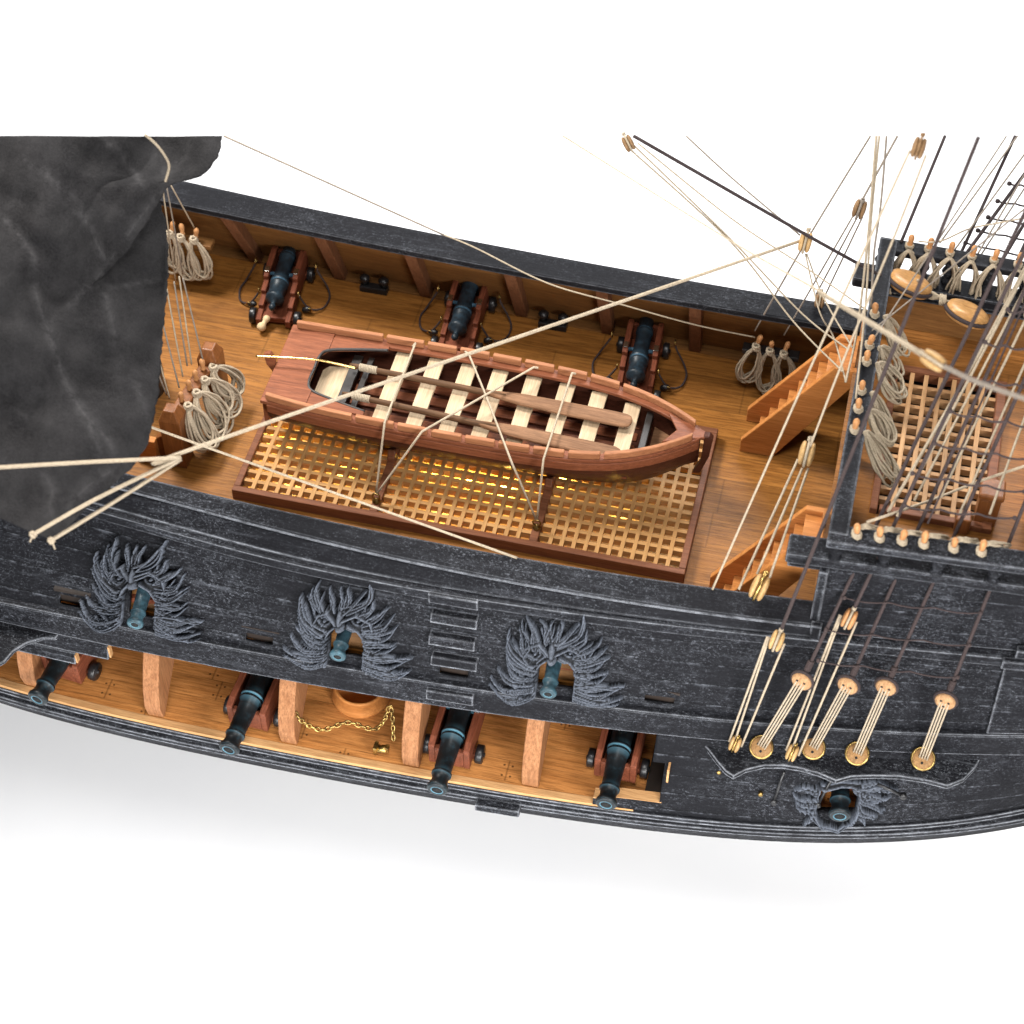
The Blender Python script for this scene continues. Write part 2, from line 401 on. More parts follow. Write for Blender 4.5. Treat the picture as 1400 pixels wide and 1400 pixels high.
M['gold'] = plain('polished_brass', (.80, .58, .22), .18, 1, .12, 20, .05)
M['rope'] = rope_mat('hemp_rope', (.42, .345, .25))
M['rope2'] = rope_mat('grey_hemp_rope', (.37, .305, .22))
M['ropet'] = rope_mat('thin_grey_rope', (.23, .195, .16))
M['roped'] = rope_mat('tarred_rope', (.045, .034, .034))
M['ropeb'] = rope_mat('brown_tarred_rope', (.058, .043, .042))
M['bronze'] = bronze_mat('patinated_bronze', dark=(.008, .012, .016), blue=(.07, .155, .23), amt=.75, lo=.54, pat=.4)
M['bronzedk'] = bronze_mat('dark_bronze', dark=(.0055, .0062, .0070), blue=(.11, .27, .36), amt=.9, lo=.62, pat=.16)
M['bronzelt'] = bronze_mat('blue_green_bronze', blue=(.10, .24, .31), dark=(.012, .024, .031), amt=.95, lo=.48)
M['bore'] = plain('bore_shade_black', (.003, .003, .003), .9, 0, .2, 10, 0)  # black that stands in for shade inside gun bores and deadeye holes
M['sail'] = sail_mat()
M['light'] = plain('hatch_well_board', (.80, .66, .40), .6, 0, .15, 8, .1)
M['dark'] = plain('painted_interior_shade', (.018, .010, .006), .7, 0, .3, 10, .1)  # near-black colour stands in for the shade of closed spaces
mt, nt, b = new_mat('white_table')
n = noise(nt, mapping(nt, (1, 1, 1), False), 1.2, 3); sp_ = noise(nt, mapping(nt, (1, 1, 1), False), 7.5, 1, .3)
c = ramp(nt, n, [(.3, (.83, .835, .85)), (.7, (.86, .862, .87))])
vo = N(nt, 'ShaderNodeTexVoronoi'); vo.inputs['Scale'].default_value = 1.9; nt.links.new(mapping(nt, (1, 1, 1), False), vo.inputs['Vector'])
sel = N(nt, 'ShaderNodeSeparateColor'); nt.links.new(vo.outputs['Color'], sel.inputs[0])
dot = math_(nt, 'MULTIPLY', ramp(nt, vo.outputs['Distance'], [(.012, 1.0), (.022, 0.0)]), ramp(nt, sel.outputs[0], [(.55, 0.0), (.6, .5)]))
nt.links.new(mixc(nt, dot, c, (.25, .24, .23)), b.inputs['Base Color']); b.inputs['Roughness'].default_value = .6
M['table'] = mt

# ------------------------------------------------------------------ setting
TZ = -2.4
t = MB(); t.add([(-40, -30, TZ), (40, -30, TZ), (40, 60, TZ), (-40, 60, TZ)], [(0, 1, 2, 3)])
o = t.build('table_surface', M['table']); tag(o, 'plain white table surface under the ship model', 'table', kind='structure')

# ------------------------------------------------------------------ hull lines (ship: X forward, Y to the far side, Z up; main deck at Z = 0)
YC = .25
class Line:
    def __init__(s, pts, z, deg=3, x0=-2.6, x1=2.75):
        q = [P(x, y, z=z) for x, y in pts]
        s.c = np.polyfit([p.x for p in q], [p.y for p in q], deg); s.z = z
        s.x0 = max(x0, min(p.x for p in q)-.1); s.x1 = min(x1, max(p.x for p in q)+.1); s.d = np.polyder(s.c)
    def __call__(s, x):
        xc = min(max(x, s.x0), s.x1)
        return float(np.polyval(s.c, xc)+np.polyval(s.d, xc)*(x-xc))
LA = Line([(200, 655), (350, 688), (500, 725), (700, 762), (900, 791), (1100, 821)], .55, 2)
LB = Line([(350, 720), (700, 797), (900, 833), (1060, 852)], .54, 2)
LE = Line([(300, 748), (350, 757), (512, 792), (700, 829), (900, 855), (1100, 871), (1366, 900)], .47, 3)
LL = Line([(0, 827), (125, 847), (325, 889), (475, 919), (550, 929), (700, 951), (870, 973), (1020, 989), (1143, 997), (1400, 1008)], 0, 3)
LW = Line([(0, 853), (150, 880), (300, 912), (350, 924), (550, 962), (650, 973), (875, 1002), (955, 1013), (1143, 1021), (1400, 1035)], -.15, 3)
LF = Line([(0, 937), (220, 990), (337, 1020), (587, 1060), (775, 1095), (900, 1113), (1000, 1121), (1120, 1126), (1400, 1103)], -.6, 4)
LS = Line([(0, 957), (282, 1027), (300, 1032), (650, 1092), (750, 1112), (900, 1134), (1000, 1141), (1120, 1144), (1400, 1125)], -.7, 4)
FI = Line([(300, 290), (495, 330), (650, 361), (1000, 421), (1110, 443)], .55, 2)
FO = Line([(300, 258), (650, 330), (1000, 393), (1110, 411)], .55, 2)
FD = Line([(352, 357), (495, 387), (590, 408), (712, 434), (830, 457), (950, 477)], 0, 1)
XS = [round(-3.5+.1*i, 3) for i in range(69)]          # -3.5 .. 3.3
XS_W = [x for x in XS if x <= 1.62]

ship = thing('model_ship', 'black painted wooden sailing ship model with open gun deck and planked decks', 'ship model')

def wally(x, z):
    # outer face of the near topside between the moulding (z .41) and the main wale (z 0)
    a = LE(x)+.028; b_ = LL(x)+.035; t_ = (z-.0)/.41
    return b_+(a-b_)*t_
def lowy(x, z):
    a = LW(x)+.03; b_ = LF(x); t_ = (z+.6)/.45
    return b_+(a-b_)*t_+.02*sin(pi*t_)*-1

# near topside planking with gunports and scuppers cut through
def hx(px, py, z): return P(px, py, z=z).x
PORTX = [-2.57, -1.555, -.555, .45]
port_boxes = [(x-.10, x+.115, .045, .27) for x in PORTX]
scup = []
for px, py in ((92, 831), (352, 879), (620, 927), (898, 966)):
    xx = P(px, py, z=.055).x; scup.append((xx-.07, xx+.07, .02, .065))
holes = port_boxes+scup
mb = MB()
xs = [-3.5+.02*i for i in range(341)]; zs = [i*.41/20 for i in range(21)]
vid = {}
def vv(i, j):
    if (i, j) not in vid:
        vid[(i, j)] = len(mb.v); mb.v.append((xs[i], wally(xs[i], zs[j]), zs[j]))
    return vid[(i, j)]
for i in range(len(xs)-1):
    for j in range(20):
        cx = xs[i]+.01; cz = zs[j]+.01
        if any(a < cx < b2 and c0 < cz < d0 for a, b2, c0, d0 in holes): continue
        mb.f.append((vv(i, j), vv(i+1, j), vv(i+1, j+1), vv(i, j+1))); mb.sm.append(True)
mb.build('topside_planking', M['hull'], ship, solid=.035, off=-1, recalc=False)
# added sheets behind the scuppers, coloured as shade so the holes read dark
for a, b2, c0, d0 in scup:
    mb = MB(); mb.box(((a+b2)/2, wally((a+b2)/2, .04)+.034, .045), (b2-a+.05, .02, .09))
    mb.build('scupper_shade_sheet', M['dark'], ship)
# far topside (mirrored shape, outboard face turned away)
def prof_far(x):
    yo = FO(x) if x < 1.7 else FO(1.7)+(LL(1.7)-LL(x))*.9
    yd = FD(x)
    return [(yo-.06, .53), (yd+.16, .0), (2*YC-LW(x)+.10, -.15), (2*YC-LF(x), -.6), (2*YC-LS(x), -.7), (2*YC-LS(x)-.2, -1.1), (YC+.06, -1.55),
            (YC, -1.52), (2*YC-LS(x)-.26, -1.1), (2*YC-LF(x)-.06, -.7), (2*YC-LF(x)-.06, -.6), (2*YC-LW(x)+.03, -.15), (yd+.10, .0), (yo-.085, .53)]
MB().sweep(prof_far, XS).build('far_topside_planking', M['far'], ship)
# lower hull below the strake on the near side
MB().sweep(lambda x: [(LS(x)+.012, -.70), (LS(x)+.07, -.86), (LS(x)+.24, -1.1), (YC-.06, -1.55), (YC, -1.52), (LS(x)+.30, -1.08), (LS(x)+.12, -.86), (LS(x)+.07, -.70)], XS).build('lower_hull_planking', M['hull'], ship)
mb = MB(); mb.box((-.1, YC, -1.65), (6.4, .09, .2)); mb.build('keel', M['hull'], ship)

# main wale
MB().sweep(lambda x: [(LL(x)+.06, .004), (LL(x)+.006, .002), (LL(x), -.006), (LW(x), -.144), (LW(x)+.006, -.15), (LW(x)+.12, -.15)], XS).build('main_wale', M['hull2'], ship)
# moulding under the rail: three stepped rounded strakes
MB().sweep(lambda x: [(LE(x)+.04, .405), (LE(x)+.002, .405), (LE(x)-.003, .412), (LE(x), .466), (LE(x)+.008, .472), (LE(x)+.03, .478), (LE(x)+.06, .478)], XS).build('moulding_strake', M['hull2'], ship)
def prof_upper(x):
    e = LE(x); b_ = LB(x)
    return [(e+.028, .4775), (e+(b_-e)*.30, .4835), (e+(b_-e)*.48, .491), (e+(b_-e)*.64, .502), (e+(b_-e)*.78, .516), (e+(b_-e)*.88, .530), (b_+.004, .5385), (b_+.06, .539), (b_+.06, .47)]
MB().sweep(prof_upper, XS_W, True, True).build('rail_moulding', M['hull'], ship)
# near rail cap and inner bulwark
MB().sweep(lambda x: [(LA(x), .540), (LA(x)-.004, .556), (LA(x)-.012, .560), (LB(x)+.012, .556), (LB(x), .549), (LB(x), .540)], XS_W).build('rail_cap', M['hull2'], ship)
MB().sweep(lambda x: [(LA(x)-.03, .538), (LA(x)-.05, .538), (LL(x)+.13, 0), (LL(x)+.16, 0)], XS_W).build('near_bulwark', M['bulwark'], ship)
# far rail cap and inner bulwark
MB().sweep(lambda x: [(FI(x), .510), (FI(x), .546), (FI(x)+.01, .552), (FO(x)-.02, .556), (FO(x), .548), (FO(x), .51)], XS_W).build('rail_cap', M['far'], ship)
MB().sweep(lambda x: [(FI(x)+.085, .508), (FI(x)+.11, .508), (FD(x)+.085, -.002), (FD(x)+.055, -.002)], XS_W).build('far_bulwark', M['bulwark'], ship)
# waterway strip along the far bulwark
MB().sweep(lambda x: [(FD(x)-.01, .004), (FD(x)-.005, .016), (FD(x)+.052, .02), (FD(x)+.052, .004)], XS_W).build('waterway', M['bulwark'], ship)
# far bulwark stanchions
for (tx, ty), (bx_, by_) in (((187, 267), (238, 333)), ((310, 291), (352, 357)), ((438, 318), (466, 381)), ((561, 344), (583, 406)), ((697, 371), (713, 433)), ((822, 397), (831, 456)), ((950, 421), (951, 476))):
    a = P(tx, ty, z=.515); b2 = P(bx_, by_, z=0)
    yt, yb = FI(a.x)+.005, FD(b2.x)-.012
    h = .033
    vs = []
    for x, y, z in ((a.x, yt, .508), (b2.x, yb, .004)):
        vs += [(x-h, y, z), (x+h, y, z), (x+h, y+.11, z), (x-h, y+.11, z)]
    m_ = MB(); m_.add(vs, [(0, 1, 2, 3), (4, 7, 6, 5), (0, 4, 5, 1), (1, 5, 6, 2), (2, 6, 7, 3), (3, 7, 4, 0)])
    m_.build('bulwark_stanchion', M['stanch'], ship, bevel=.006)

# main deck, cut round the hatch
HX0, HX1, HY0, HY1 = -1.38, .90, -.215, .715
mb = MB()
def strip(x0, x1, ya, yb, z0, z1, n=24):
    rows = [x0+(x1-x0)*i/n for i in range(n+1)]
    mb.sweep(lambda x: [(ya(x), z1), (yb(x), z1), (yb(x), z0), (ya(x), z0)], rows)
dn = lambda x: LL(x)+.12
FD2 = lambda x: FD(x)+.07
strip(-3.5, HX0, dn, FD2, -.05, 0)
strip(HX1, 2.6, dn, FD2, -.05, 0)
strip(HX0, HX1, lambda x: HY1, FD2, -.05, 0)
strip(HX0, HX1, dn, lambda x: HY0, -.05, 0)
mb.build('main_deck', M['deck'], ship)
# hatch well: side walls and lit board under the grating
mb = MB()
mb.box(((HX0+HX1)/2, (HY0+HY1)/2, -.19), (HX1-HX0+.1, HY1-HY0+.1, .02))
for y in (HY0, HY1): mb.box(((HX0+HX1)/2, y+(.02 if y > .2 else -.02), -.115), (HX1-HX0+.1, .03, .13))
for x in (HX0, HX1): mb.box((x+(.03 if x > 0 else -.03), (HY0+HY1)/2, -.115), (.03, HY1-HY0, .13))
mb.build('hatch_well', M['light'], ship)
for i, (px, py, e_) in enumerate(((692, 662, 1.5), (640, 650, .5), (590, 640, .25), (470, 640, .36), (392, 600, .28), (400, 655, .2), (770, 650, .5), (850, 700, .16), (600, 700, .14))):
    l = bpy.data.lights.new('hatch_lamp', 'POINT'); l.energy = e_*4.2; l.color = (1, .62, .12); l.shadow_soft_size = .015
    lo = bpy.data.objects.new('hatch_lamp', l); COL.objects.link(lo); lo.parent = ship; p = P(px, py, z=-.15); lo.location = p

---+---

Each line from the top of the material through the line containing "0, .15, 8, .1)" should be reproduced exactly; please drop any images.

*Exercise answer:*
The Blender Python script for this scene continues. Write part 2, from line 401 on. More parts follow. Write for Blender 4.5. Treat the picture as 1400 pixels wide and 1400 pixels high.
M['gold'] = plain('polished_brass', (.80, .58, .22), .18, 1, .12, 20, .05)
M['rope'] = rope_mat('hemp_rope', (.42, .345, .25))
M['rope2'] = rope_mat('grey_hemp_rope', (.37, .305, .22))
M['ropet'] = rope_mat('thin_grey_rope', (.23, .195, .16))
M['roped'] = rope_mat('tarred_rope', (.045, .034, .034))
M['ropeb'] = rope_mat('brown_tarred_rope', (.058, .043, .042))
M['bronze'] = bronze_mat('patinated_bronze', dark=(.008, .012, .016), blue=(.07, .155, .23), amt=.75, lo=.54, pat=.4)
M['bronzedk'] = bronze_mat('dark_bronze', dark=(.0055, .0062, .0070), blue=(.11, .27, .36), amt=.9, lo=.62, pat=.16)
M['bronzelt'] = bronze_mat('blue_green_bronze', blue=(.10, .24, .31), dark=(.012, .024, .031), amt=.95, lo=.48)
M['bore'] = plain('bore_shade_black', (.003, .003, .003), .9, 0, .2, 10, 0)  # black that stands in for shade inside gun bores and deadeye holes
M['sail'] = sail_mat()
M['light'] = plain('hatch_well_board', (.80, .66, .40), .6, 0, .15, 8, .1)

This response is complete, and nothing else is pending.